The Sea King relates the story of the fish-tailed goddess Nuwa. She left behind three magical objects, the Iron Rod, the Red Stone, and the Luminous Stone that Lights the Night Sky. He takes the group to the Luminous Stone in the Starry River. Yishan lassos the stone (the moon) and is about to reel it in when they collectively decide the emperor should not have the stone. When the group fails to find the Iron Rod, the Sea King tells them it can shrink to the size of a needle.

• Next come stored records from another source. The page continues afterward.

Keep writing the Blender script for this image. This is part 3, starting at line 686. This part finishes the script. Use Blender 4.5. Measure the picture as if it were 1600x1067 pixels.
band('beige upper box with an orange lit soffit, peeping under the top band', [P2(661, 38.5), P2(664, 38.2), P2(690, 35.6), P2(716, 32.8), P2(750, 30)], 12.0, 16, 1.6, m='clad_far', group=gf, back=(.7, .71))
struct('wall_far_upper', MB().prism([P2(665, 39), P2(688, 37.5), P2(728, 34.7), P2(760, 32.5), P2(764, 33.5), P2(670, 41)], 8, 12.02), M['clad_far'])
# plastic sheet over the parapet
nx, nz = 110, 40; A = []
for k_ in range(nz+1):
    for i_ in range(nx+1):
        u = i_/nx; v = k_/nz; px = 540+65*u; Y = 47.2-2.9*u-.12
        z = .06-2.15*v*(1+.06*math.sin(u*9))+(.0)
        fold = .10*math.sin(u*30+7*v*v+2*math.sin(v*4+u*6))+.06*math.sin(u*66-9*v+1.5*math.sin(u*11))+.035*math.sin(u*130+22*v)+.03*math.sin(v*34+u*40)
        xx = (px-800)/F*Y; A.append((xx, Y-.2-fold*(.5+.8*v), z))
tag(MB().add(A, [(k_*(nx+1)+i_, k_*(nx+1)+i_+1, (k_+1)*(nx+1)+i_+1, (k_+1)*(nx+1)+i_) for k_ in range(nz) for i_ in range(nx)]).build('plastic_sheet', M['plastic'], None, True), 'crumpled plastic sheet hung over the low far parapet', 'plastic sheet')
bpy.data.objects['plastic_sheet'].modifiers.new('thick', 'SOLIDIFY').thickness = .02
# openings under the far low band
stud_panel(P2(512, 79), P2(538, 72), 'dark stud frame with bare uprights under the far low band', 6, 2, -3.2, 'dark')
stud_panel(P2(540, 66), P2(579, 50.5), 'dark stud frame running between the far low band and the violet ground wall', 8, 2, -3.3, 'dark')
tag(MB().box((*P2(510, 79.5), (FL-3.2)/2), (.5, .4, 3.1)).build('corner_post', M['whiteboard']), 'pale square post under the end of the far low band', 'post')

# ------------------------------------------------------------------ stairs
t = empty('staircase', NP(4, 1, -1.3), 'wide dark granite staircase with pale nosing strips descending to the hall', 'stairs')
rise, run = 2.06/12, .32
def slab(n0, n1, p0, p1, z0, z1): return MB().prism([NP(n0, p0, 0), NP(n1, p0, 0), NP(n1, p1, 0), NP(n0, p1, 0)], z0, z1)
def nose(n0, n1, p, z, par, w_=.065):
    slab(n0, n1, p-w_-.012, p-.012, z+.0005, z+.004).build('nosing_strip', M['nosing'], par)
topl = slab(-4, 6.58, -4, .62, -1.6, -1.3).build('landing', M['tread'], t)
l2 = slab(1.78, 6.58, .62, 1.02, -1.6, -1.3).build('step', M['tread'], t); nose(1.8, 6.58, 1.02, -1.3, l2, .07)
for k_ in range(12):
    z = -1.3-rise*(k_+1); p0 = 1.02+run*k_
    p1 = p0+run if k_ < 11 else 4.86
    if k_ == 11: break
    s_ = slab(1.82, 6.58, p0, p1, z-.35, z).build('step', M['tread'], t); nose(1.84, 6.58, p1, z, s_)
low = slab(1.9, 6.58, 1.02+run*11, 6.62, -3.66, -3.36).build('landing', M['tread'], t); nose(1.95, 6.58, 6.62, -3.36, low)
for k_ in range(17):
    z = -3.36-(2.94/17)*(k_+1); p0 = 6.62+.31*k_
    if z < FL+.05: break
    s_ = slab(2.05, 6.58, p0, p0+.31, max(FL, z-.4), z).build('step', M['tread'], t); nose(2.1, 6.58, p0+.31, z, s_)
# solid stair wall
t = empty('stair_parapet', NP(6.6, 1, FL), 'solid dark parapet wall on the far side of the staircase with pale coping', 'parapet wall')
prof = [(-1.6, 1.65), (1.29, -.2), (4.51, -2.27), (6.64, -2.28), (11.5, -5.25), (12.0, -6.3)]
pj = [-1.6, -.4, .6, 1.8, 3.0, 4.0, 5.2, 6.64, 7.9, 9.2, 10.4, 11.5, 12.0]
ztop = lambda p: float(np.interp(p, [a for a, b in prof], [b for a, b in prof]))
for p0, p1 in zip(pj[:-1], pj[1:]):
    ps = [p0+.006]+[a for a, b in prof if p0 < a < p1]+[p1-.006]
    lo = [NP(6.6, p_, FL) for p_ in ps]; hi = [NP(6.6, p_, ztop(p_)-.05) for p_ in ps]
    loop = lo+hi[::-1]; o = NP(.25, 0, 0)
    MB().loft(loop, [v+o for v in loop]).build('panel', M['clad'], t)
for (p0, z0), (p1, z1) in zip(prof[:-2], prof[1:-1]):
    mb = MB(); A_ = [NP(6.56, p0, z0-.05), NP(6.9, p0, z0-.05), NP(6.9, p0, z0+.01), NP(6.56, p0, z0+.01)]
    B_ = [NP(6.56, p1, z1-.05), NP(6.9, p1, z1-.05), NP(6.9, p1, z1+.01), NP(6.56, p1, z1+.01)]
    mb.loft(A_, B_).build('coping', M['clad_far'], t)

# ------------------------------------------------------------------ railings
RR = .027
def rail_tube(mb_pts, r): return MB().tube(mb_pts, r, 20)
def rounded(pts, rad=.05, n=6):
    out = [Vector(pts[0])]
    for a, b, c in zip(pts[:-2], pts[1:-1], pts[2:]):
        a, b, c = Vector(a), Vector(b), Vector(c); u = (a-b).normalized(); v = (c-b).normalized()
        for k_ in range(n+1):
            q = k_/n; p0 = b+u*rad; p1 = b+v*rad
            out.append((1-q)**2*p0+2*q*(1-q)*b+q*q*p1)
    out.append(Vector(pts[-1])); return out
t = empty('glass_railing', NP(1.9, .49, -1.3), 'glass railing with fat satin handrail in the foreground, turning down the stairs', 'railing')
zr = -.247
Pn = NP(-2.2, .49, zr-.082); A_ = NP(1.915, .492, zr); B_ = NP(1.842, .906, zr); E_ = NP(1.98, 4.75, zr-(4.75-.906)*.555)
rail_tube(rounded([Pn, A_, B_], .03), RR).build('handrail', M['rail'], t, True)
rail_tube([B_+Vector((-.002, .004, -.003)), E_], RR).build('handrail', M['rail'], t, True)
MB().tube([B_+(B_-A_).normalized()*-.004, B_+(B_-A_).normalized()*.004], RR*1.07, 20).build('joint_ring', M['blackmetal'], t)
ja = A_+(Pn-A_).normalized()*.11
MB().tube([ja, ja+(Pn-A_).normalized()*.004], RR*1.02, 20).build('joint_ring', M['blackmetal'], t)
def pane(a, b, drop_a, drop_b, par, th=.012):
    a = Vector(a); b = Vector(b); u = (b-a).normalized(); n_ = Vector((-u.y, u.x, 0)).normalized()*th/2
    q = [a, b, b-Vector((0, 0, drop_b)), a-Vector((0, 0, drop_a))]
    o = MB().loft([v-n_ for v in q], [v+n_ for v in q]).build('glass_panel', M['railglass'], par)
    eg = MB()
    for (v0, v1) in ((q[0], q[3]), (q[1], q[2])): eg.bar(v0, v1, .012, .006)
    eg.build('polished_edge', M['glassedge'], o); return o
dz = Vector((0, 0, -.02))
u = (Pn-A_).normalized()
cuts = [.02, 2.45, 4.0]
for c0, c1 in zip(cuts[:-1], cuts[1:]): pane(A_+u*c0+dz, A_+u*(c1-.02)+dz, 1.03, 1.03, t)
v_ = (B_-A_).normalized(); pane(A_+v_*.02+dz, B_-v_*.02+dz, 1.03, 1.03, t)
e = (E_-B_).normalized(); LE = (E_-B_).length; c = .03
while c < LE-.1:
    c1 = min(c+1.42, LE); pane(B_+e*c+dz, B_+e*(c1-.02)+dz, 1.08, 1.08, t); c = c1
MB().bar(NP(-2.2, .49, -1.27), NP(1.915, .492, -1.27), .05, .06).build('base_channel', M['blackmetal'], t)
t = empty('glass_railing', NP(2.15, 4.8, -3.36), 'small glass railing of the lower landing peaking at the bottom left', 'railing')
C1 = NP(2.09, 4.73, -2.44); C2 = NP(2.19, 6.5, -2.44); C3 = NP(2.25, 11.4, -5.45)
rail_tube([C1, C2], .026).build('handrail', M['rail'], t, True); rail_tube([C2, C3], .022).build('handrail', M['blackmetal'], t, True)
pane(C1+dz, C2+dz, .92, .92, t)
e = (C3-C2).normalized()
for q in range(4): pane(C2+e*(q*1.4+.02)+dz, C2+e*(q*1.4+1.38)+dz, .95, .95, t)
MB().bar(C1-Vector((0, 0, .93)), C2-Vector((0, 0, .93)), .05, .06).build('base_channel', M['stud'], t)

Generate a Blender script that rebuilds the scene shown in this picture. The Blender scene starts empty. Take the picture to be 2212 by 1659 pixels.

The children seek out the emperor at the Capital City, arriving in time to see Wan's funeral. The emperor wishes to marry Lady Meng, but she has declined until after her husband's funeral. As the funeral is ending, she leaps into the water and splashes away, her legs transforming to a fishtail. Pinmei, feeling defeated, begins to cry. To comfort her, Yishan pulls out his handkerchief, and they find a Luminous Stone inside, created by Lady Meng's tears when first they met.
The needle Lady Meng left in her husband's shirt was, in fact, the Iron Rod; when the emperor took it from her husband, it enabled him to confine The Black Tortoise.
The emperor agrees to trade Amah for the stone in the handkerchief. Just as the trade is about to happen, Amah shouts that it is a trap. The emperor only wants Yishan, the Ginseng Boy, who is capable of granting immortality. While the emperor's men try to grab Yishan, Pinmei, noticing that the iron needle is stuck in an embroidered turtle on the emperor's shirt, pulls it out, freeing The Black Tortoise.
Amah is harmed in the scuffle; Yishan heals her by giving her a drop of his golden blood to drink. Yishan becomes an old man and leaves Pinmei and Amah to journey back to their village.
Transformation and hidden identities are significant themes in the novel: the Tiger Emperor transforms into a tiger, Lady Weng is a Nuwa-like being, and Yishan, the Ginseng Boy, turns into an old man. Pinmei is shy and unable to tell stories at the beginning of her journey but develops the confidence to tell the emperor his own story in the novel's climactic face-off. As her grandmother had assured her, "When it is time for you to do something, you will do it."